Data dari Otoritas Jasa Keuangan (OJK) mencatat lebih dari 60 persen pinjol digunakan untuk membeli gawai, pakaian, dan tiket konser.
Para mahasiswa juga diduga terpapar informasi invesgasi online ilegal sehingga menarik informasi pinjol ilegal. Selain itu, sejumlah platform besar besar saat ini juga sangat mudah mencairkan pinjaman paylater.
Kemudahan peminjaman ini membuat para mahasiswa ganpang membeli barang konsumtif. Sementara IRT bisa karena masalah ekonomi akhirnya memakai layanan paylater yang kerap diiklankan murah, padahal berbunga tinggi.
Tauhid menjelaskan dari data Juli 2023 pada fintech peer to peer (P2P) lending, pertumbuhan outstanding pembiayaan meningkat menjadi 22,41 persen yoy dibanding Juni 2023 yakni 18,86 persen, dengan nominal mencapai Rp55,98 triliun.
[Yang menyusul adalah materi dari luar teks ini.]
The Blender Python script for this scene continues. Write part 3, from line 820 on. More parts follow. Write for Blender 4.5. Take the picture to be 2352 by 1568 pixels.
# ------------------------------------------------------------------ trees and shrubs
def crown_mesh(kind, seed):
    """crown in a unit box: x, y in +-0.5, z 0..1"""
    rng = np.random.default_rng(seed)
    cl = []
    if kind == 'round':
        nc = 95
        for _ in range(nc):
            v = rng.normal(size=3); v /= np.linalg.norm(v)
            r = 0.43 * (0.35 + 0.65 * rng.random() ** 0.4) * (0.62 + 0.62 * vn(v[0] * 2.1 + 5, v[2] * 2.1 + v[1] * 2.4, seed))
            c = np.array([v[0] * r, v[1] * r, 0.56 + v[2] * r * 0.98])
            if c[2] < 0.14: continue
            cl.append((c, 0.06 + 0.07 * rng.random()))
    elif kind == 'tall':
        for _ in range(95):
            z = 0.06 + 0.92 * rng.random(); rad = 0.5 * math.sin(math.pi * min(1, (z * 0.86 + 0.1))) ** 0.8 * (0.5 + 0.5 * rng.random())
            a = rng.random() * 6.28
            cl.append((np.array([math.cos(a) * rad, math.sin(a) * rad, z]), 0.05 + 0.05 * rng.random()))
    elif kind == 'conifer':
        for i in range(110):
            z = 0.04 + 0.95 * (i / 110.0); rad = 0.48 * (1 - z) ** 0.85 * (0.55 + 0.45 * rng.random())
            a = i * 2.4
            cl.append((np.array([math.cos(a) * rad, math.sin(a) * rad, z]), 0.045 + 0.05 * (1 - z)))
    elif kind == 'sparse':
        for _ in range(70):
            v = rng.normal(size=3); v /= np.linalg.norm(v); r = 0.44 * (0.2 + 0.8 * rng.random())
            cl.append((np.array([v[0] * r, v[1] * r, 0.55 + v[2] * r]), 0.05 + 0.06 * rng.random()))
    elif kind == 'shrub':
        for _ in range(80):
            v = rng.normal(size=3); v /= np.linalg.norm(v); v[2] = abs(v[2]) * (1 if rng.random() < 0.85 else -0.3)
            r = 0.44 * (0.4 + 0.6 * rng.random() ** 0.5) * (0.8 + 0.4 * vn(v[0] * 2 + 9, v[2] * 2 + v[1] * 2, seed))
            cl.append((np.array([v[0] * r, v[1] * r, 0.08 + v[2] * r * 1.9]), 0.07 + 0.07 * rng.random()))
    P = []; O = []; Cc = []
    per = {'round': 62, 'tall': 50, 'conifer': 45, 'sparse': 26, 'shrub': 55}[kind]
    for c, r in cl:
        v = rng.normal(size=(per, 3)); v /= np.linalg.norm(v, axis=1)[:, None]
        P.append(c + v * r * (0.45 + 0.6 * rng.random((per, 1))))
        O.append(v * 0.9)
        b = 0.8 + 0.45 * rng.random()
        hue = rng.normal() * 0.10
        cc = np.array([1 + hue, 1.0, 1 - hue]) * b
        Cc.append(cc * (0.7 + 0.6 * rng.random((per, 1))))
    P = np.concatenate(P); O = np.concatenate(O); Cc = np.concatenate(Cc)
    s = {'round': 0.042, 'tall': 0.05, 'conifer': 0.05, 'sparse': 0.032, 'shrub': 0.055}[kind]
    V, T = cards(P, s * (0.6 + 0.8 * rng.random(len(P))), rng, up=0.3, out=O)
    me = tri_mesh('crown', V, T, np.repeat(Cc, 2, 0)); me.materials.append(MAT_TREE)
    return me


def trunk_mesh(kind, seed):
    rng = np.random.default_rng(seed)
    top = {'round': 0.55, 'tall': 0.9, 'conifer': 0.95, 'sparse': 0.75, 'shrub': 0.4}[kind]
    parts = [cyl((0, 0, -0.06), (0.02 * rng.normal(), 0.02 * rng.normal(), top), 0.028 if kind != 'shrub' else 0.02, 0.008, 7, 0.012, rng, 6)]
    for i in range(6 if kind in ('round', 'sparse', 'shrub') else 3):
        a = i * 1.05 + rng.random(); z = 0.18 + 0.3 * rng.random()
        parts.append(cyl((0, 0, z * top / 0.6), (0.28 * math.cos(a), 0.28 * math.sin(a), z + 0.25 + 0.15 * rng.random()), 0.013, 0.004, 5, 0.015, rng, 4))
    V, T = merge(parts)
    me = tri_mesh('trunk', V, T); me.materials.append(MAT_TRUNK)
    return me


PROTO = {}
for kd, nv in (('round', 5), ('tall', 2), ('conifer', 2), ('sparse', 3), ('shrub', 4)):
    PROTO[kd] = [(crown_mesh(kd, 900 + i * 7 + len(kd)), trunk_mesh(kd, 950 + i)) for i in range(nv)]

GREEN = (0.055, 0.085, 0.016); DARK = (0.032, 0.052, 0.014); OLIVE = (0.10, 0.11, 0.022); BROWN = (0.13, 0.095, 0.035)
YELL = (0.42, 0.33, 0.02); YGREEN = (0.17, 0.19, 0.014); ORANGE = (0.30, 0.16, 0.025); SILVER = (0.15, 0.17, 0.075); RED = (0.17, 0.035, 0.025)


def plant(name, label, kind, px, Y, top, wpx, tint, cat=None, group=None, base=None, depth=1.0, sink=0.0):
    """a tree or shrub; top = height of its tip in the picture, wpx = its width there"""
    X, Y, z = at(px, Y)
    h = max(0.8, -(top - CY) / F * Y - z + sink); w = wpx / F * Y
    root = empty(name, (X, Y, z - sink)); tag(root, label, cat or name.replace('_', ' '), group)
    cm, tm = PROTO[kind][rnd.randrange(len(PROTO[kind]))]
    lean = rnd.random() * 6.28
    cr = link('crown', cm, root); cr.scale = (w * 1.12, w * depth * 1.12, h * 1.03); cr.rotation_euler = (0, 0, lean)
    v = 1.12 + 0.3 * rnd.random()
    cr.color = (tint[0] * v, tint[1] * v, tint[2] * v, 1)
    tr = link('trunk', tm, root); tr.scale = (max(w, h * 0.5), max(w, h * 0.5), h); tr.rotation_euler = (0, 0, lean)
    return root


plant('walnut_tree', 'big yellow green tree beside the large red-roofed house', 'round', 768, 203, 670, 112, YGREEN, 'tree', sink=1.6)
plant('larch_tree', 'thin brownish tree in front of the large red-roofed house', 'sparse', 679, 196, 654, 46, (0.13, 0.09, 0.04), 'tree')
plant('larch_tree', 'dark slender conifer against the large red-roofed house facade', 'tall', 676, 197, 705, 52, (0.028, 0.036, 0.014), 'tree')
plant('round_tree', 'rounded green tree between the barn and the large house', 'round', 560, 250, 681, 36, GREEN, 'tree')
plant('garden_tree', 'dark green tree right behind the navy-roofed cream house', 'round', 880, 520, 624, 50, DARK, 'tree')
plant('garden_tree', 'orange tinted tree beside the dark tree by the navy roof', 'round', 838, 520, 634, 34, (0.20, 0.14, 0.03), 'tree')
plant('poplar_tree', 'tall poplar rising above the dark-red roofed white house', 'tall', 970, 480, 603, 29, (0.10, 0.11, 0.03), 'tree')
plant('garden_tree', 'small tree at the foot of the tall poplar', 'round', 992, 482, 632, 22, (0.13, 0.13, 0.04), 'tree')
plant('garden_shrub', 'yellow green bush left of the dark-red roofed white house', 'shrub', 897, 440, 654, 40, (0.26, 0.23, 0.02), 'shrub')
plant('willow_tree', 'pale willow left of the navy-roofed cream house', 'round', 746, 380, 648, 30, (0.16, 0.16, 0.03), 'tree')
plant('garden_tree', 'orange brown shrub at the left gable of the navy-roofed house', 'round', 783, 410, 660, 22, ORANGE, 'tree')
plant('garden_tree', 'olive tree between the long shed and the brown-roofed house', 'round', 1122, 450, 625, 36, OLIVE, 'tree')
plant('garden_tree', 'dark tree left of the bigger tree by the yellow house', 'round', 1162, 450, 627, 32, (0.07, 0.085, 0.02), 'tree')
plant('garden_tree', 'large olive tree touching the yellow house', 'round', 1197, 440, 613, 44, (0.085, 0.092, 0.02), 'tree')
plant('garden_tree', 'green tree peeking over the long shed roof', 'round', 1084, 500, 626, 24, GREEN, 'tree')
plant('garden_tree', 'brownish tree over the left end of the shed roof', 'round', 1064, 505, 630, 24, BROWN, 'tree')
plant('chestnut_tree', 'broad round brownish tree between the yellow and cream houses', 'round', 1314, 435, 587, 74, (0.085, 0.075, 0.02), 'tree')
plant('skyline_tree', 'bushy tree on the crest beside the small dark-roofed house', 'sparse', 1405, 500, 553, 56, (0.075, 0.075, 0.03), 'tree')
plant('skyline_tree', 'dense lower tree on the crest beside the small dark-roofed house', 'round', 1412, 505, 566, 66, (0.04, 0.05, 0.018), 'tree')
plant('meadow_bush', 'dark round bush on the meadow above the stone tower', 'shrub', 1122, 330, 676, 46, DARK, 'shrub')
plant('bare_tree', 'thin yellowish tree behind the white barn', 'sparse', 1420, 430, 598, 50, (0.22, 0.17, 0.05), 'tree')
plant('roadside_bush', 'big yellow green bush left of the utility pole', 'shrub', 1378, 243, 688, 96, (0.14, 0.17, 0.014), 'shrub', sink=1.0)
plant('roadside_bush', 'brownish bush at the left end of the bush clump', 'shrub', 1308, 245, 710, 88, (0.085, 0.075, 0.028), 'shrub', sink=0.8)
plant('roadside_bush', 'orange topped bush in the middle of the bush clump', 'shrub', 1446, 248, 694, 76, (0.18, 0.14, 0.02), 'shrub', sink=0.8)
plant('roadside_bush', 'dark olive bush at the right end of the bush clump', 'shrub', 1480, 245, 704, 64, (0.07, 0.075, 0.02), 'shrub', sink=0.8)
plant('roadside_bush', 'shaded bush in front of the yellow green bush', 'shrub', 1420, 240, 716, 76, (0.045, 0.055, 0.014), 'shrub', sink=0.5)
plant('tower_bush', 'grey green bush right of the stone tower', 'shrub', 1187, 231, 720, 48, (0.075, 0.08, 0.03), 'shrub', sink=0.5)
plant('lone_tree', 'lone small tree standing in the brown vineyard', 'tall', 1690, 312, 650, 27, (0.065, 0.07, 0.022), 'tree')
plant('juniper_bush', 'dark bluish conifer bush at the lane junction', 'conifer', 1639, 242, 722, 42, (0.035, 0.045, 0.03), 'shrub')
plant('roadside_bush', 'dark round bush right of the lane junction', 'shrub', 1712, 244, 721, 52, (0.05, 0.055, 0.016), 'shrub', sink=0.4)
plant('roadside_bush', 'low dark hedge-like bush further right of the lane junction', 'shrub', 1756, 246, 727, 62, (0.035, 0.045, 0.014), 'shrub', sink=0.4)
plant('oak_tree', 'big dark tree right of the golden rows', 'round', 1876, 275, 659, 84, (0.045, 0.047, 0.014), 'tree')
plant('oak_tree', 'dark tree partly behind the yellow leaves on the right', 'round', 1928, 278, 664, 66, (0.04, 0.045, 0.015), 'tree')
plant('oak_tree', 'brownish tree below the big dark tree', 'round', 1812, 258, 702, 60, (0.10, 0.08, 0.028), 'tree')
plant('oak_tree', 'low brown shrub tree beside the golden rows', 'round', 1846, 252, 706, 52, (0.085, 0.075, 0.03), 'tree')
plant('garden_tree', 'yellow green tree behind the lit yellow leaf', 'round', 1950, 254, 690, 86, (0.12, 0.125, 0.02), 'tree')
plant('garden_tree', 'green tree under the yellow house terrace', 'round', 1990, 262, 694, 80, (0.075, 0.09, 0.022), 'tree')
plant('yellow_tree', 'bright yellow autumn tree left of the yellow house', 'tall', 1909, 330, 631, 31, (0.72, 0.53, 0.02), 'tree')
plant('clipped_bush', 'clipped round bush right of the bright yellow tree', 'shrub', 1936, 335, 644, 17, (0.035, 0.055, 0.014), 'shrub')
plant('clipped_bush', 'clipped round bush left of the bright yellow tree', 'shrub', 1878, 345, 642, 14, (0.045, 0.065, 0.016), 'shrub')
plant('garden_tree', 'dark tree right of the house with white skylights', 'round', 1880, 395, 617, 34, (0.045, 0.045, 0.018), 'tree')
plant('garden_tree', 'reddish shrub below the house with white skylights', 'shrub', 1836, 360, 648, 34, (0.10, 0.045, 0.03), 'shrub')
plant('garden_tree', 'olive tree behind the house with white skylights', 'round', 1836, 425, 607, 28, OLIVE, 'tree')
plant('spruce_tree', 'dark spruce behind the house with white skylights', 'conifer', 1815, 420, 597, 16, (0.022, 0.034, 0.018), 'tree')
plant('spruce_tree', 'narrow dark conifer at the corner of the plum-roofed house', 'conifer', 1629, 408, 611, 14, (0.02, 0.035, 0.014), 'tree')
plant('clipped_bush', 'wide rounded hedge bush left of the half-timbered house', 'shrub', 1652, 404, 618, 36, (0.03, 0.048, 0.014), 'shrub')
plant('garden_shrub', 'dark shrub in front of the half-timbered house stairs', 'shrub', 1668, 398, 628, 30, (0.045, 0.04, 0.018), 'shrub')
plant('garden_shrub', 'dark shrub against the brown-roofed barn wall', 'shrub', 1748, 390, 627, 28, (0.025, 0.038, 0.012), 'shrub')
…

Jumlah yang tercatat tersebut tentunya adalah yang legal.
“Untuk yang ilegal, saya yakin jumlahnya lebih besar karena banyak yang tidak terdeteksi OJK maupun pihak regulasi lainnya,” kata dia dalam siaran pers.
Menurut data per Agustus 2023 dari Satuan Tugas Pemberantas Aktivitas Keuangan Ilegal (Satgas PAKI), ada setidaknya 288 pinjol ilegal dengan 145 konten pinjol di website atau internet. Bukan hanya generasi muda, kalangan guru dan ibu rumah tangga (IRT) juga sudah banyak menggunakan pinjol.
Menurut Tauhid, tentu literasi pinjol menjadi urgen dilakukan karena fenomena ini sudah sangat meresahkan dan menurunkan produktivitas di lingkungan kerja. Dia menilai pada jangka panjang, akan ada risiko signifikan terhadap stabilitas keuangan generasi muda.
Mereka mungkin akan mengalami kesulitan mengelola utang yang terus meningkat jika mereka tidak memahami bagaimana suku bunga dan pembayaran bekerja.